Understanding

Understanding

What a slippery, chameleon-like word this is, taking its colour from where it finds itself or sometimes dissolving into what can be felt but not translated.

Examples?

Many years ago people warned me that the late Beethoven quartets were ‘difficult to understand’. What did that mean? Notes are surely nothing but non-linguistic noise? What did it mean (after a lot of listening) to claim that I understood these quartets  – or that (despite much listening) I do not understand much of the music being written today? The only answer that makes sense to me is that the ear has learned to expect what will follow the note, harmony, rhythm etc that it is listening to right now. If it gets a noise close enough to expectation, then something in the mind is satisfied and, as a rough label, we call it understanding. With Haydn and Mozart, this was comparatively easy. They worked within a code of expectation that was well-established and not difficult to learn. The late Beethoven was grafting a new code on to the old. Only when this new code was cracked could the listener get back to the satisfaction called ‘understanding.’

What is meant by ‘understanding’ a poem?  Readers might say: ‘Yes, but what does it mean’? The poet will hang on to and treasure that small initial word ‘Yes’. It might well mean that the customer is in the shop and is willing to part with money. More seriously, the poet wants the reader to experience the poem ahead of trying to translate it – and some of this experience, in sound and rhythm, will be similar to the untranslatable impact of music. Good poetry does have meaning behind it, but in one sense a poem will have failed if the reader’s first (and possibly continuing) reaction is to demand a prose translation. The response that matters is one which may go deep with the reader without him fully knowing prosaically why. It can often be that the poem asks rather than answers questions and that the poet is no wiser than the reader. The transaction can be no more than one of shared humanity.

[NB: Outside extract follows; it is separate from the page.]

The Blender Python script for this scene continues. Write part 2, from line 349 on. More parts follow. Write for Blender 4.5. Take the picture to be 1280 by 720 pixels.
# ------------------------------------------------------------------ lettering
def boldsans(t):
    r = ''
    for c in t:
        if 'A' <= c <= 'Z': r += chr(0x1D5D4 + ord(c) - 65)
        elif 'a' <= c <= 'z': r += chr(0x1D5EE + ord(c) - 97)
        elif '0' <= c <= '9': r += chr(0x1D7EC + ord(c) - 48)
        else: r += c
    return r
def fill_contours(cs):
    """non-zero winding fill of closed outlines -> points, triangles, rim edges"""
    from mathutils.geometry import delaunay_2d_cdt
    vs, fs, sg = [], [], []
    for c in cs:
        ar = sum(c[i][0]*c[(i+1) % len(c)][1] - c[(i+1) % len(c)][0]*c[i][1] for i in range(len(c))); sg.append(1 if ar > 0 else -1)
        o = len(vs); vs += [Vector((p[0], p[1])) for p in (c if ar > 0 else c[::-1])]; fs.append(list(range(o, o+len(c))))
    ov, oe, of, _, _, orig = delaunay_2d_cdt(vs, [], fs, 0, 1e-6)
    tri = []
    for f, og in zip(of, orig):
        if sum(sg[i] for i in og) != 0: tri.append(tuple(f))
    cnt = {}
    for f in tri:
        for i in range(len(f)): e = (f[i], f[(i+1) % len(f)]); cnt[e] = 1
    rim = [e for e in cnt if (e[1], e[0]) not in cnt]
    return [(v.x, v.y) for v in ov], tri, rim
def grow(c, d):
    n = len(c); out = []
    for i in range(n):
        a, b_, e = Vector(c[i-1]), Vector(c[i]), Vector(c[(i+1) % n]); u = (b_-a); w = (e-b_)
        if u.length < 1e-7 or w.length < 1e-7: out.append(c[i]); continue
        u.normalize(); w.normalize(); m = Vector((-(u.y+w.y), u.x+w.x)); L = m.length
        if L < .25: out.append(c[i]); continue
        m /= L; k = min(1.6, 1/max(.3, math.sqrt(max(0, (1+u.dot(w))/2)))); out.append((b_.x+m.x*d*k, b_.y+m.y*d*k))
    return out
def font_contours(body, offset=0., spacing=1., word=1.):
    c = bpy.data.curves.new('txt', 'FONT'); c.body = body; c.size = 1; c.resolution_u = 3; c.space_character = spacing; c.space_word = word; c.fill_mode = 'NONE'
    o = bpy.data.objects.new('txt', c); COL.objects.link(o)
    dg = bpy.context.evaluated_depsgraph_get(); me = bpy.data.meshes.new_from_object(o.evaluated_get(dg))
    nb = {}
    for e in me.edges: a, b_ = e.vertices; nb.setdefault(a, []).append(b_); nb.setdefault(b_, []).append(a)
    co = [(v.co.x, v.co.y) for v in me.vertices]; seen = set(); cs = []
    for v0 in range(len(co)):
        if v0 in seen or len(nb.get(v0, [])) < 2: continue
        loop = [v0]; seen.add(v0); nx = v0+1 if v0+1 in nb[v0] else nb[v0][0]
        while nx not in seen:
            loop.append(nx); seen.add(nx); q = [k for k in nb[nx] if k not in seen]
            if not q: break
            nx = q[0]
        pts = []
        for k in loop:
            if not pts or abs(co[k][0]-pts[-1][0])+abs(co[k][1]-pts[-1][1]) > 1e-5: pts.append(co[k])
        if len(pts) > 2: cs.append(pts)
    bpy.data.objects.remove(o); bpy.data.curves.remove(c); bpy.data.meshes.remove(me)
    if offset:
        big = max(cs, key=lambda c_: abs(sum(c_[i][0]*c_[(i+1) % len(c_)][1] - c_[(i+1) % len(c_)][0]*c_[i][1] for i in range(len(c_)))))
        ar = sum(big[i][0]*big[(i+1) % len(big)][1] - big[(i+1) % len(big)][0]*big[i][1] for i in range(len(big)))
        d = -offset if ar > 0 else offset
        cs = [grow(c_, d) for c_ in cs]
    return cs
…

Do we say that we ‘understand’ an abstract painting? If we do, I doubt if it means anything except that our eye comes to like the pattern and colour of what it sees. I confess that lengthy books offering explanations in terms of when, how and where the painter lived, historical contexts and artistic movements do not, for me, disturb this simple view. 

I don’t dare, so I won’t say it. But what if I said that I (a non-numerate reader of popular science) ‘understand’ Einstein’s Special Theory of Relativity? What would such a claim mean? It would mean no more than that I’m familiar with one or two of the standard illustrations and diagrams. I could almost recite the one about the light on the moving train and the carefully spaced two lights at the side of the track. I can just about follow its logic. But I don’t really understand how time can be relative. I don’t even believe it. (And it always cheers me up when mathematically expert friends – no doubt for far sounder reasons than mine – voice similar doubts.)

What is meant by someone saying that he ‘understands’ modern European history? It certainly doesn’t mean remembering all the detail, for nobody can manage that. Does it mean claiming an understanding of the present in terms of the past? Or claiming that history has no lessons to teach? Or teaches one lesson above all? Does it mean seeing the past with the eyes of those who were there when it was happening? Is that really possible and, if it were, would it be history?

It seems to me that in each of these examples ‘understanding’ means a different thing. Which leads me to wonder whether a word which is so adaptable can mean anything at all.